From the “Tuareg question” to memories of conflict: In support of Mali’s reconciliation

Par Adib Bencherif
Centre FrancoPaix en résolution des conflits et missions de paix | Rapport du projet Stabiliser le Mali

The relationship between certain Tuareg communities in Mali and the country’s government has been one of conflict from the time that Mali became independent. Although the “Tuareg question” is commonly used to refer to the conflict between the state and the Tuareg, mainly in the north of the country, and the Malinke- Bambara populations in the southern part of the country, it actually tends to reify many prejudices, inherited in part from the colonial era. Moreover, the Tuareg rebellions (of 1963, the 1990s, 2006 and 2012) and the successive government repressions have gradually intensified resentments on both sides and fueled the memories driving potential conflicts.
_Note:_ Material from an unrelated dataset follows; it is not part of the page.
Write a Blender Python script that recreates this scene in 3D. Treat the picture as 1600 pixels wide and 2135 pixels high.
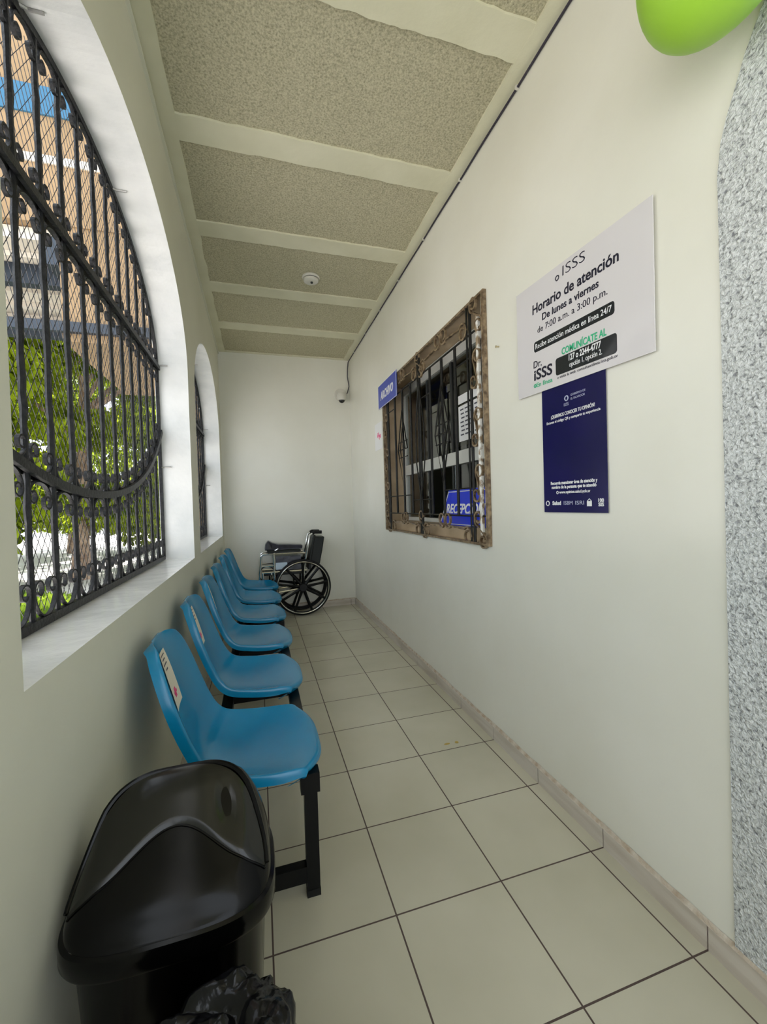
import bpy, bmesh, math, random
import numpy as np
from mathutils import Vector, Matrix, noise
random.seed(7)
PI = math.pi
scene = bpy.context.scene
COL = scene.collection
for o in list(bpy.data.objects):
    bpy.data.objects.remove(o)

# ---------------------------------------------------------------- camera
cam_data = bpy.data.cameras.new('camera')
cam_data.sensor_fit = 'HORIZONTAL'
cam_data.sensor_width = 36.0
cam_data.lens = 871.0 / 1600.0 * 36.0
cam_data.clip_start = 0.02
cam = bpy.data.objects.new('camera', cam_data)
COL.objects.link(cam)
_F = Vector((0.2873523, 0.95765037, -0.01828744)).normalized()
_R = Vector((0.95722557, -0.28779548, -0.0298826)).normalized()
_U = _R.cross(_F).normalized()
cam.matrix_world = Matrix(((_R.x, _U.x, -_F.x, 0.0015), (_R.y, _U.y, -_F.y, -0.8018),
                           (_R.z, _U.z, -_F.z, 1.2057), (0, 0, 0, 1)))
scene.camera = cam

# ---------------------------------------------------------------- world, sun, exposure
scene.view_settings.view_transform = 'Standard'
scene.view_settings.look = 'None'
scene.view_settings.gamma = 1.0
scene.view_settings.use_curve_mapping = False
scene.view_settings.exposure = 1.52
try:
    scene.cycles.diffuse_bounces = 7
    scene.cycles.max_bounces = 14
    scene.cycles.transparent_max_bounces = 24
except Exception:
    pass
world = bpy.data.worlds.new('sky')
scene.world = world
world.use_nodes = True
_bg = world.node_tree.nodes['Background']
_bg.inputs['Color'].default_value = (0.86, 0.93, 1.0, 1)
_bg.inputs['Strength'].default_value = 1.0
sun_data = bpy.data.lights.new('sun', 'SUN')
sun_data.energy = 6.0
sun_data.angle = math.radians(0.8)
sun_data.color = (1.0, 0.95, 0.86)
sun = bpy.data.objects.new('sun', sun_data)
COL.objects.link(sun)
sun.rotation_euler = Vector((0.10, 0.33, 1.0)).to_track_quat('Z', 'Y').to_euler()


# ---------------------------------------------------------------- materials
def new_mat(name):
    m = bpy.data.materials.new(name)
    m.use_nodes = True
    nt = m.node_tree
    return m, nt, nt.nodes['Principled BSDF']


def simple(name, col, rough=0.5, metal=0.0, coat=0.0, spec=0.5):
    m, nt, b = new_mat(name)
    b.inputs['Base Color'].default_value = (*col, 1)
    b.inputs['Roughness'].default_value = rough
    b.inputs['Metallic'].default_value = metal
    b.inputs['Coat Weight'].default_value = coat
    b.inputs['Coat Roughness'].default_value = 0.06
    b.inputs['Specular IOR Level'].default_value = spec
    return m


def mottled(name, c1, c2, scale=3.0, rough=0.5, bump=0.0, bscale=40.0, metal=0.0, detail=6.0,
            lo=0.35, hi=0.65, coat=0.0, bdist=0.01, spec=0.5, second=None):
    m, nt, b = new_mat(name)
    N = nt.nodes
    L = nt.links
    tc = N.new('ShaderNodeTexCoord')
    n1 = N.new('ShaderNodeTexNoise')
    n1.inputs['Scale'].default_value = scale
    n1.inputs['Detail'].default_value = detail
    L.new(tc.outputs['Object'], n1.inputs['Vector'])
    r = N.new('ShaderNodeValToRGB')
    r.color_ramp.elements[0].position = lo
    r.color_ramp.elements[0].color = (*c1, 1)
    r.color_ramp.elements[1].position = hi
    r.color_ramp.elements[1].color = (*c2, 1)
    L.new(n1.outputs['Fac'], r.inputs['Fac'])
    L.new(r.outputs['Color'], b.inputs['Base Color'])
    b.inputs['Roughness'].default_value = rough
    b.inputs['Metallic'].default_value = metal
    b.inputs['Coat Weight'].default_value = coat
    b.inputs['Specular IOR Level'].default_value = spec
    if bump > 0:
        n2 = N.new('ShaderNodeTexNoise')
        n2.inputs['Scale'].default_value = bscale
        n2.inputs['Detail'].default_value = 5
        L.new(tc.outputs['Object'], n2.inputs['Vector'])
        bp = N.new('ShaderNodeBump')
        bp.inputs['Strength'].default_value = bump
        bp.inputs['Distance'].default_value = bdist
        L.new(n2.outputs['Fac'], bp.inputs['Height'])
        L.new(bp.outputs['Normal'], b.inputs['Normal'])
    return m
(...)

The objective of this report is to put competing representations of the conflict into perspective through a thoughtful reading of history. This also means grasping the formations of the various representations and resentments that exist in people’s memories. We will concentrate on the conflict between the Tuareg and the government of Mali, and between the various Tuareg communities. The study is focussed on the Tuareg as the key players in successive rebellions in Mali. The material used in this report was collected during field research in Mali conducted from December 2016 to February 2017. This material consists primarily of semi-directed interviews and discussions with Tuareg officials and leaders, as well as discussions with international stakeholders and experts.